Il sera bon pour nous de nous interroger, nous aussi, sur notre témoignage, parce qu’au fil du temps, il se peut que nous avancions par inertie et que nous faiblissions à montrer Jésus à travers l’esprit des Béatitudes, la cohérence et la bonté de la vie, la conduite pacifique. Demandons-nous, alors que nous prions ensemble pour la paix: sommes-nous vraiment des hommes et femmes de paix? Sommes-nous habités par le désir de manifester partout, sans rien attendre en retour, de la douceur de Jésus? Faisons-nous nôtres, en les portant dans notre cœur et dans nos prières, les peines, les blessures et la désunion que nous voyons autour de nous?

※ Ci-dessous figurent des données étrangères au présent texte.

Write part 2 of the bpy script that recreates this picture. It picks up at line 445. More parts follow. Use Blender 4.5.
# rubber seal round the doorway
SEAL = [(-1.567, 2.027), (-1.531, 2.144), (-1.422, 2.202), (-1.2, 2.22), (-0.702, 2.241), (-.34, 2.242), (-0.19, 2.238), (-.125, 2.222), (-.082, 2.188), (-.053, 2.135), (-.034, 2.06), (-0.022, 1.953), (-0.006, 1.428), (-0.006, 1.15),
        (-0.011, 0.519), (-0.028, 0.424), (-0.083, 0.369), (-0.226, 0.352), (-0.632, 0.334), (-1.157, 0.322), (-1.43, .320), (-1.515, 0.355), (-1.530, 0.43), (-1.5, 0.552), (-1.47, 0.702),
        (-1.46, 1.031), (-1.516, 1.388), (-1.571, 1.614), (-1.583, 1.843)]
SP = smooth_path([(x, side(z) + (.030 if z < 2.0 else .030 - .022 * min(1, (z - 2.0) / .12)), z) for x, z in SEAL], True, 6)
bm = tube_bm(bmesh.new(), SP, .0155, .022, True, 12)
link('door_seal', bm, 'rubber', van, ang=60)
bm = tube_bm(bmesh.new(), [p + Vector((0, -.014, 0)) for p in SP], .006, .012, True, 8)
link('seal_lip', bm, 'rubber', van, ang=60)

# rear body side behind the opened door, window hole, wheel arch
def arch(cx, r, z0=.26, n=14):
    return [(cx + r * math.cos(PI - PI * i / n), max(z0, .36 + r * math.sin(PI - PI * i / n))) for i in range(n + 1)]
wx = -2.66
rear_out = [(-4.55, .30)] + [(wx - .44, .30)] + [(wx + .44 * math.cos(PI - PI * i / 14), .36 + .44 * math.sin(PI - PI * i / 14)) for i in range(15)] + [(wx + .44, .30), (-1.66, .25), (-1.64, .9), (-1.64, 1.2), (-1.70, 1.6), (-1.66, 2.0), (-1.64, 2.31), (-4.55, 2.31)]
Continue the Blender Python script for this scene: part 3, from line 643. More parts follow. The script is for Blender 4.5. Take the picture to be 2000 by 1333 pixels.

Frères et sœurs, j’ai voulu partager avec vous ces réflexions sur l’unité que la louange renforce, et sur le témoignage que la charité fortifie. L’unité et le témoignage sont co-essentiels: nous ne pouvons pas vraiment témoigner du Dieu d’amour si nous ne sommes pas unis entre nous comme Il le désire. Et nous ne pouvons pas être unis en restant chacun de notre côté, sans nous ouvrir au témoignage, sans élargir les frontières de nos intérêts et de nos communautés au nom de l’Esprit qui embrasse toutes les langues et veut atteindre chacun. Et je me permets d’ajouter une réflexion: l’Esprit Saint a créé ce jour-là une grande diversité qui semblait être un grand désordre. Mais le même Esprit qui donne la diversité des charismes est le même qui crée l’unité, mais l’unité comme harmonie. L’Esprit est l’harmonie, comme le disait un Père de l’Eglise: «Ipse armonia est», Il est l’harmonie. C’est pourquoi nous prions pour qu’advienne entre nous cette armonia. Il unit et envoie, rassemble en communion et envoie en mission. Confions-lui dans la prière notre chemin commun et invoquons sur nous son effusion, une Pentecôte renouvelée qui donnera un nouveau regard et une marche rapide sur notre chemin d’unité et de paix.